Policy implications. For policymakers, these findings imply scope for action in
two broad areas: (i) improving regulatory environments and market infrastructures,
and (ii) crisis prevention and resolution. In the former area, constraints on the ability
of banks to better hedge their balance sheet risks can be eased by stepping up
efforts to improve local market infrastructure (eg further developing local markets
for bonds and related hedging instruments), while formulating explicit supervisory
guidance to help improve banks’ risk management and stress testing frameworks
(eg incorporating regional shocks into stress test scenarios). In addition, supervisors
may need to enhance their efforts to monitor and address balance sheet
mismatches, such as those arising from foreign currency funding, while balancing
the costs and benefits of any associated regulatory measures (eg subsidiarisation or
constraints on certain types of funding).

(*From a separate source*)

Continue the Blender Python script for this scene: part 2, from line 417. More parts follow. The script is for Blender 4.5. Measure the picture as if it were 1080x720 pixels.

In the area of crisis prevention and resolution, in turn, steps can be taken to
better address spillovers as well as strengthen existing safety nets. In both cases,
regional efforts have a particular role to play, building on established frameworks,
such as supervisory colleges or regional forums. This can be particularly challenging
in countries where supervisors and other authorities are relatively tightly resourced
or have limited experience with cross-border issues. As regards safety nets, despite
their overall relatively small size, regional financial arrangements, when sufficiently
developed, offer a number of possible advantages in terms of the provision of
confidence-enhancing effects and in helping to address idiosyncratic and regional
shocks – provided that effective conditionality arrangements can be put in place.